Raoul Malo...a man in love with Roy Orbison's voice, and bereft of really good songs. What he has sounds like the Big O (Only Lonely...? Give us a break!) and the only truly incandescent three minutes in his and the Mavericks' armoury, in my humble and, I admit, possibly deranged opinion, is What A Crying Shame from the second album.

Tim O'Brien, on the other hand, is a flaming genius on about 15 levels and as many instruments, and he has a great voice. He was splendid every time he popped up in an audience-facing direction (loved the Bruce Molsky old-timey quartet he was in too) though his leading of This Land Is your Land went spectacularly awry. How can an American not know the words? How did Raoul Malo manage to come in a chorus early? Why did Edi Reader sound more convincing than anyone else on stage when she sang it, and she's from Irvine? Actually, Edi's a blues and country singer at heart, which always leaves me thinking her Burns stuff sounds slightly unconvincing. But maybe that's just me. She is also, as was proved here and throughout the TV CC coverage, very possibly the best backing singer ever. She can harmonise with anything and anyone.

But too much of this was safe, sweet and full of musical and verbal in-jokes for those on stage. It was, in fact, a session, as it said on the tin, and like most sessions, there was self indulgence and muso flirtatiousness galore.

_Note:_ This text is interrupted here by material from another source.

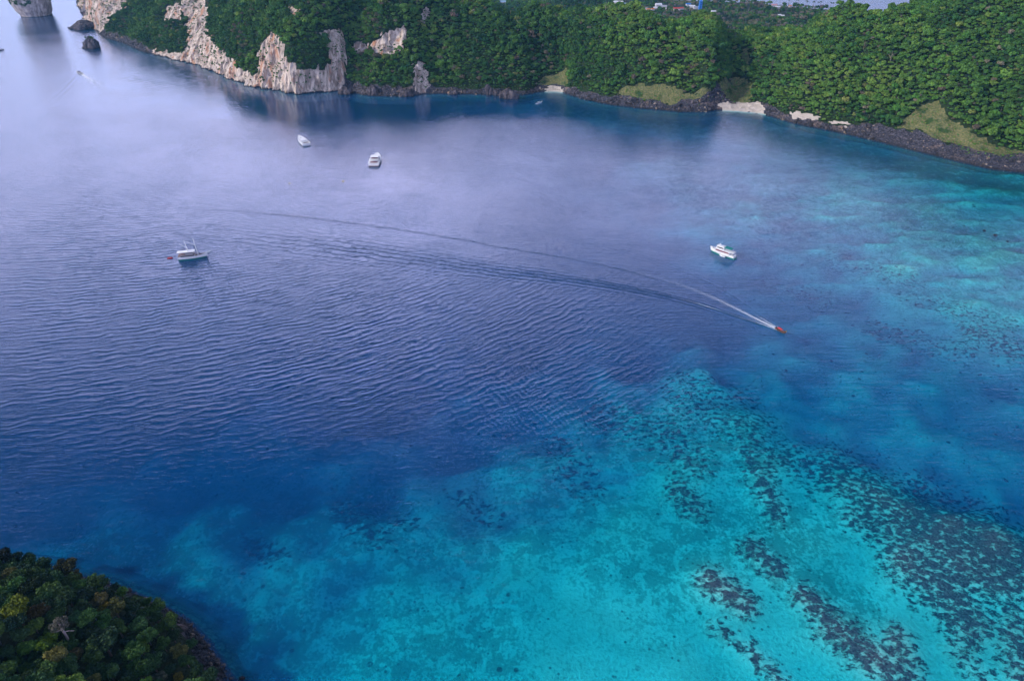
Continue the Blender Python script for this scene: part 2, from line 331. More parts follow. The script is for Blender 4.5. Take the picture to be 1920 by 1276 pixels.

Inward looking on far too many occasions. It was also whiter than white. From an American point of view, it was all  Nashville, no Memphis.

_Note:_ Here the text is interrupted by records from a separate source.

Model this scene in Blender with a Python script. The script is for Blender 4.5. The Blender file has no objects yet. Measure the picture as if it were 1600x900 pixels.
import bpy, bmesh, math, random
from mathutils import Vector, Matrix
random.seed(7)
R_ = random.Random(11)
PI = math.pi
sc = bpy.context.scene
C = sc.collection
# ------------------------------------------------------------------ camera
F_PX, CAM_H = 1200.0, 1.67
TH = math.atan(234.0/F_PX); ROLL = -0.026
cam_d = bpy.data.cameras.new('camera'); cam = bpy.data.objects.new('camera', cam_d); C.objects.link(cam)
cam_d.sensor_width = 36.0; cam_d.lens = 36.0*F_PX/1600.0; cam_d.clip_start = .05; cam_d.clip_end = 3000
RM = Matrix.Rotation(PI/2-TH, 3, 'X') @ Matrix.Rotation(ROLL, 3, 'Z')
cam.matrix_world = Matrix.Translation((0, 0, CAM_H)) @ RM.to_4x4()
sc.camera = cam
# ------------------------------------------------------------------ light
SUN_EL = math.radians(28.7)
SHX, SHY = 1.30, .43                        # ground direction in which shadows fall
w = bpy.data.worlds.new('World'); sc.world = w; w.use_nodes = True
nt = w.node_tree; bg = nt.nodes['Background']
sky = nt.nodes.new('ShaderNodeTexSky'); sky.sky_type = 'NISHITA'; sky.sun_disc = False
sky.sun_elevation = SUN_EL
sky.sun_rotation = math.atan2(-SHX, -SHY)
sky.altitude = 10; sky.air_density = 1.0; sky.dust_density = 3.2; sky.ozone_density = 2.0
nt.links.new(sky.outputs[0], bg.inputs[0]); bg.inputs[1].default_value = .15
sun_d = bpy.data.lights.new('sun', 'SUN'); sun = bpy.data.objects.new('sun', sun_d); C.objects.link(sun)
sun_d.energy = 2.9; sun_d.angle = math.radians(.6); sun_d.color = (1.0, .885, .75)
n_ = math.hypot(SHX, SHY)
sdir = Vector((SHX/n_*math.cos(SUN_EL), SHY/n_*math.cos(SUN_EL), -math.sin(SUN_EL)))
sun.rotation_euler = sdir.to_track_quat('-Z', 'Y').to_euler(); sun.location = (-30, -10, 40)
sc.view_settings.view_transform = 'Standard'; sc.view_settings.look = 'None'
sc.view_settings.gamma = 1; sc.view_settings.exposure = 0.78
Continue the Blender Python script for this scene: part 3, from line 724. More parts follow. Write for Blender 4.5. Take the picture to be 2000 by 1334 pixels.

I kept wondering about The Great Danny Thompson, rock-like at the back on bass, a man who has lived through more musical madness than everyone else on stage combined. I wondered if his mind wandered to the crazed, manic days with John Martyn, when fights were picked, restaurants trashed, when the vicious Martyn genius could see him switch in a  flash from cuddly crooner to violent abuser of audiences and any hapless crosser of his path. I wondered if he craved some of that mercurial, confrontational  danger, rather than the safe, essentially MOR celebration of niceness that we saw at the Clickimin on Friday night.

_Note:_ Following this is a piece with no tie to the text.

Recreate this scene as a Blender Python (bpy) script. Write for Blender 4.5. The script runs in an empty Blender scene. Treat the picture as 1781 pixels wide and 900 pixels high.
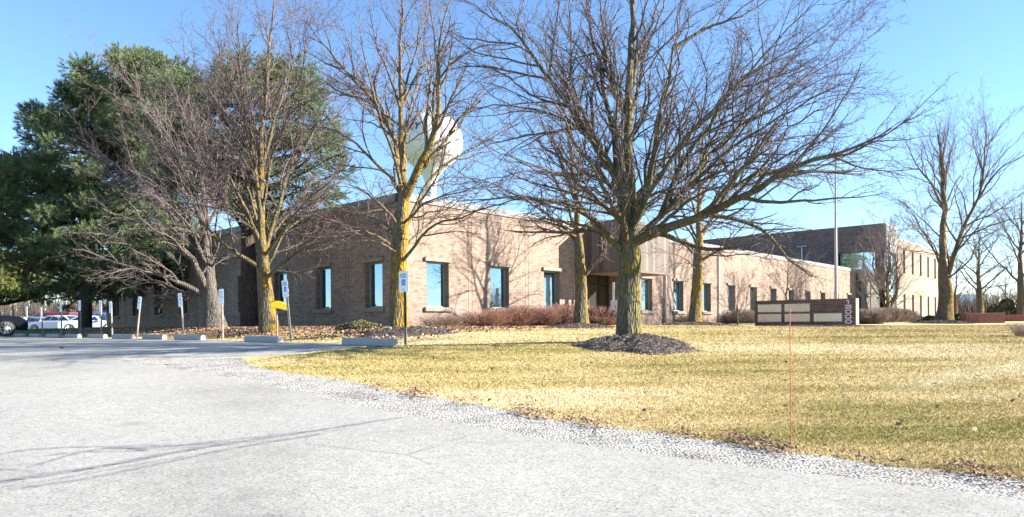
import bpy, bmesh, math, random
import numpy as np
from mathutils import Vector, Matrix
from mathutils.geometry import delaunay_2d_cdt
random.seed(7); RNG = np.random.default_rng(7)
S = bpy.context.scene
C = S.collection
F = 1215.0; CX = 890.5; HY = 563.0; CAMZ = 0.10; ROLL = math.radians(0.42)

# ------------------------------------------------------------------ geometry of the place
UL = np.array([-.7385, .6743]); UR = np.array([.6743, .7385]); K = np.array([-4.23, 27.0])
def ray(x, y):
    dx = (x-CX)/F; dy = (HY-y)/F
    c, s = math.cos(ROLL), math.sin(ROLL)
    return dx*c+dy*s, dy*c-dx*s            # X/Y and (Z-CAMZ)/Y
def at(x, y, Y):
    a, b = ray(x, y); return Vector((a*Y, Y, CAMZ+b*Y))
def sm(x, a, b):
    t = np.clip((x-a)/(b-a), 0, 1); return t*t*(3-2*t)
_ly = [-60, 0, 2, 4, 6, 8, 10, 12, 14, 16, 18, 20, 24, 28, 50, 4000]
_ld = [1.75, 1.55, 1.38, 1.21, 1.06, .90, .74, .59, .44, .34, .25, .19, .14, .12, .10, .10]
_py = [-60, 0, 2, 4, 6, 8, 10, 12, 14, 20, 31, 60, 4000]
_pd = [1.75, 1.55, 1.38, 1.21, 1.06, .90, .74, .59, .46, .43, .47, .5, .5]
def height(X, Y):
    X = np.asarray(X, float); Y = np.asarray(Y, float)
    u = X*UR[0]+Y*UR[1]; v = X*UL[0]+Y*UL[1]
    dl = np.interp(Y, _ly, _ld); dp = np.interp(Y, _py, _pd)
    m = np.maximum(sm(u, 9.3, 12.0), sm(-v, -11.0, -9.3))
    far = sm(v, 55.5, 59)
    m = m*(1-far)
    d = dp*(1-m)+dl*m
    d = d+.13*sm(X, 5, 14)*(1-sm(Y, 36, 46))*sm(Y, 16, 24)
    d = d+.35*sm(X, 1.5, 9)*sm(Y, 3, 6)*(1-sm(Y, 9, 19))*.0
    return CAMZ-d
def H(x, y): return float(height(x, y))
def ground_at(px, Y): x = ray(px, HY)[0]*Y; return Vector((x, Y, H(x, Y)))
def unproj(px, py):                          # march the pixel ray to the terrain
    a, b = ray(px, py); lo = 1.0; Y = 2.0
    while Y < 400:
        if CAMZ+b*Y < H(a*Y, Y): break
        lo = Y; Y *= 1.03
    hi = Y
    for _ in range(30):
        m = (lo+hi)/2
        if CAMZ+b*m < H(a*m, m): hi = m
        else: lo = m
    return (a*hi, hi)
def uv2(u, v): p = UR*u+UL*v; return (float(p[0]), float(p[1]))

# ------------------------------------------------------------------ mesh helpers
def mesh_np(name, V, Fc, mat=None, attrs=None, smooth=False):
    V = np.asarray(V, np.float32).reshape(-1, 3); Fc = np.asarray(Fc, np.int32)
    n, k = Fc.shape
    me = bpy.data.meshes.new(name)
    me.vertices.add(len(V)); me.vertices.foreach_set('co', V.ravel())
    me.loops.add(n*k); me.loops.foreach_set('vertex_index', Fc.ravel())
    me.polygons.add(n); me.polygons.foreach_set('loop_start', np.arange(0, n*k, k, dtype=np.int32))
    me.polygons.foreach_set('loop_total', np.full(n, k, np.int32))
    if smooth: me.polygons.foreach_set('use_smooth', np.ones(n, bool))
    me.update(calc_edges=True)
    if attrs:
        for a, val in attrs.items():
            at_ = me.attributes.new(a, 'FLOAT', 'POINT'); at_.data.foreach_set('value', np.asarray(val, np.float32))
    if mat: me.materials.append(mat)
    return me
def link(name, me, parent=None):
    o = bpy.data.objects.new(name, me); C.objects.link(o)
    if parent is not None: o.parent = parent
    return o
def tag(o, label=None, cat=None, group=None, kind=None):
    if label: o['label'] = label
    if cat: o['category'] = cat
    if group: o['group'] = group
    if kind: o['kind'] = kind
    return o
def empty(name, loc, rz, label, cat, group=None):
    o = bpy.data.objects.new(name, None); C.objects.link(o)
    o.location = loc; o.rotation_euler = (0, 0, rz); o.empty_display_size = .3
    return tag(o, label, cat, group)
class MB:                                    # mesh collector
    def __init__(s): s.v = []; s.f = []; s.m = []; s.uv = []; s.mi = 0
    def quad(s, a, b, c, d, uv=None):
        i = len(s.v); s.v += [tuple(a), tuple(b), tuple(c), tuple(d)]; s.f.append((i, i+1, i+2, i+3)); s.m.append(s.mi)
        s.uv.append(uv or ((0, 0), (1, 0), (1, 1), (0, 1)))
    def poly(s, pts):
        i = len(s.v); s.v += [tuple(p) for p in pts]; s.f.append(tuple(range(i, i+len(pts)))); s.m.append(s.mi)
        s.uv.append([(p[0], p[2]) for p in pts])
    def box(s, x0, x1, y0, y1, z0, z1):
        P = [(x, y, z) for z in (z0, z1) for y in (y0, y1) for x in (x0, x1)]
        for q in ((0, 2, 3, 1), (4, 5, 7, 6), (0, 1, 5, 4), (1, 3, 7, 5), (3, 2, 6, 7), (2, 0, 4, 6)):
            p = [P[i] for i in q]; i = len(s.v); s.v += p; s.f.append((i, i+1, i+2, i+3)); s.m.append(s.mi)
            n = (Vector(p[1])-Vector(p[0])).cross(Vector(p[2])-Vector(p[0]))
            if abs(n.z) > max(abs(n.x), abs(n.y)): s.uv.append([(a[0], a[1]) for a in p])
            elif abs(n.x) > abs(n.y): s.uv.append([(a[1], a[2]) for a in p])
            else: s.uv.append([(a[0], a[2]) for a in p])
    def prism(s, prof, y0, y1):              # prof in x,z
        a = [(x, y0, z) for x, z in prof]; b = [(x, y1, z) for x, z in prof]
        s.poly(a); s.poly(b[::-1]); n = len(prof)
        for i in range(n):
            j = (i+1) % n; s.quad(a[j], a[i], b[i], b[j])
    def tube(s, pts, rad, seg=10, cap=True):
        pts = [Vector(p) for p in pts]; rad = rad if hasattr(rad, '__len__') else [rad]*len(pts)
        rings = []
        for i, p in enumerate(pts):
            d = (pts[min(i+1, len(pts)-1)]-pts[max(i-1, 0)]).normalized()
            a = d.cross(Vector((0, 0, 1)) if abs(d.z) < .9 else Vector((1, 0, 0))).normalized(); b = d.cross(a)
            base = len(s.v)
            for k in range(seg):
                t = 2*math.pi*k/seg; s.v.append(tuple(p+(a*math.cos(t)+b*math.sin(t))*rad[i]))
            rings.append(base)
        for i in range(len(rings)-1):
            for k in range(seg):
                k2 = (k+1) % seg
                s.f.append((rings[i]+k, rings[i]+k2, rings[i+1]+k2, rings[i+1]+k)); s.m.append(s.mi); s.uv.append([(0, 0)]*4)
        if cap:
            for r, rev in ((rings[0], 0), (rings[-1], 1)):
                q = tuple(range(r, r+seg)); s.f.append(q if rev else q[::-1]); s.m.append(s.mi); s.uv.append([(0, 0)]*seg)
    def build(s, name, mats, parent=None, smooth=False, bevel=0, loc=None, rz=0):
        me = bpy.data.meshes.new(name); me.from_pydata(s.v, [], s.f)
        for m in (mats if isinstance(mats, (list, tuple)) else [mats]): me.materials.append(m)
        me.polygons.foreach_set('material_index', s.m)
        ul = me.uv_layers.new(name='UVMap'); k = 0
        flat = [c for u in s.uv for c in u]
        ul.data.foreach_set('uv', np.array(flat, np.float32).ravel())
        bm = bmesh.new(); bm.from_mesh(me); bmesh.ops.remove_doubles(bm, verts=bm.verts, dist=1e-5)
        bmesh.ops.recalc_face_normals(bm, faces=bm.faces); bm.to_mesh(me); bm.free()
        if smooth:
            me.polygons.foreach_set('use_smooth', np.ones(len(me.polygons), bool))
            try: me.set_sharp_from_angle(angle=math.radians(40))
            except Exception: pass
        o = link(name, me, parent)
        if loc is not None: o.location = loc
        if rz: o.rotation_euler = (0, 0, rz)
        if bevel:
            b = o.modifiers.new('bevel', 'BEVEL'); b.width = bevel; b.segments = 2; b.limit_method = 'ANGLE'
        return o
def lathe(mb, prof, seg=32, cx=0, cy=0):     # prof (r,z)
    base = len(mb.v)
    for r, z in prof:
        for k in range(seg):
            t = 2*math.pi*k/seg; mb.v.append((cx+r*math.cos(t), cy+r*math.sin(t), z))
    for i in range(len(prof)-1):
        for k in range(seg):
            k2 = (k+1) % seg
            mb.f.append((base+i*seg+k, base+i*seg+k2, base+(i+1)*seg+k2, base+(i+1)*seg+k)); mb.m.append(mb.mi); mb.uv.append([(0, 0)]*4)

# ------------------------------------------------------------------ materials
def newmat(name, col=(.5, .5, .5), rough=.8, metal=0, spec=None):
    m = bpy.data.materials.new(name); m.use_nodes = True
    b = m.node_tree.nodes['Principled BSDF']; b.inputs['Base Color'].default_value = (*col, 1)
    b.inputs['Roughness'].default_value = rough; b.inputs['Metallic'].default_value = metal
    if spec is not None: b.inputs['Specular IOR Level'].default_value = spec
    return m
class NT:
    def __init__(s, m): s.t = m.node_tree; s.b = s.t.nodes['Principled BSDF']
    def n(s, typ, **kw):
        x = s.t.nodes.new(typ)
        for k, v in kw.items():
            if k == 'ins':
                for a, b in v.items():
                    if isinstance(b, bpy.types.NodeSocket): s.t.links.new(b, x.inputs[a])
                    else: x.inputs[a].default_value = b
            else: setattr(x, k, v)
        return x
    def l(s, a, b): s.t.links.new(a, b)
    def noise(s, vec, scale, detail=4, rough=.55, out='Fac'):
        x = s.n('ShaderNodeTexNoise', ins={'Scale': scale, 'Detail': detail, 'Roughness': rough})
        if vec is not None: s.l(vec, x.inputs['Vector'])
        return x.outputs[out]
    def mapv(s, vec, scale=(1, 1, 1), rot=(0, 0, 0)):
        x = s.n('ShaderNodeMapping'); s.l(vec, x.inputs['Vector']); x.inputs['Scale'].default_value = scale; x.inputs['Rotation'].default_value = rot
        return x.outputs[0]
    def ramp(s, fac, stops, interp='LINEAR'):
        x = s.n('ShaderNodeValToRGB'); s.l(fac, x.inputs[0]); r = x.color_ramp; r.interpolation = interp
        while len(r.elements) < len(stops): r.elements.new(.5)
        for e, (p, c) in zip(r.elements, stops):
            e.position = p; e.color = (*c, 1) if hasattr(c, '__len__') else (c, c, c, 1)
        return x.outputs[0]
    def mix(s, f, a, b, mode='MIX'):
        x = s.n('ShaderNodeMix', data_type='RGBA', blend_type=mode)
        for k, v in ((0, f), (6, a), (7, b)):
            if isinstance(v, bpy.types.NodeSocket): s.l(v, x.inputs[k])
            elif k == 0: x.inputs[0].default_value = v
            else: x.inputs[k].default_value = (*v, 1)
        return x.outputs[2]
    def math(s, op, a, b=0.0):
        x = s.n('ShaderNodeMath', operation=op)
        for k, v in ((0, a), (1, b)):
            if isinstance(v, bpy.types.NodeSocket): s.l(v, x.inputs[k])
            else: x.inputs[k].default_value = v
        return x.outputs[0]
    def bump(s, h, strength=.3, dist=.02):
        x = s.n('ShaderNodeBump', ins={'Strength': strength, 'Distance': dist}); s.l(h, x.inputs['Height']); s.l(x.outputs[0], s.b.inputs['Normal'])
    def col(s, c): s.l(c, s.b.inputs['Base Color'])
    def pos(s): return s.n('ShaderNodeNewGeometry').outputs['Position']
    def obj(s): return s.n('ShaderNodeTexCoord').outputs['Object']
    def uv(s): return s.n('ShaderNodeTexCoord').outputs['UV']
    def attr(s, a): return s.n('ShaderNodeAttribute', attribute_name=a).outputs['Fac']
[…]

I admit, though, that no-one I've spoken to agrees with me. Everybody else had a wonderful time.

And everybody else is wrong.

2 comments:

Scotvic said...

Much as I love all the individual musicians, I have given up going to the Transatlantic sessions as the whole is very definitely so much less than the sum of the parts. And that over- loud Dobro on EVERY piece- No, No, No!

Sheenagh Pugh said...

" Everybody else had a wonderful time. And everybody else is wrong."

Well, no, they're just the target audience, which you aren't. If I went to a horror film I could say just the same, because I loathe the genre. But if everyone else enjoyed it, I would conclude that it must be good of its kind. What I wouldn't do is try to review something in a genre I couldn't relate to and wasn't the target audience for.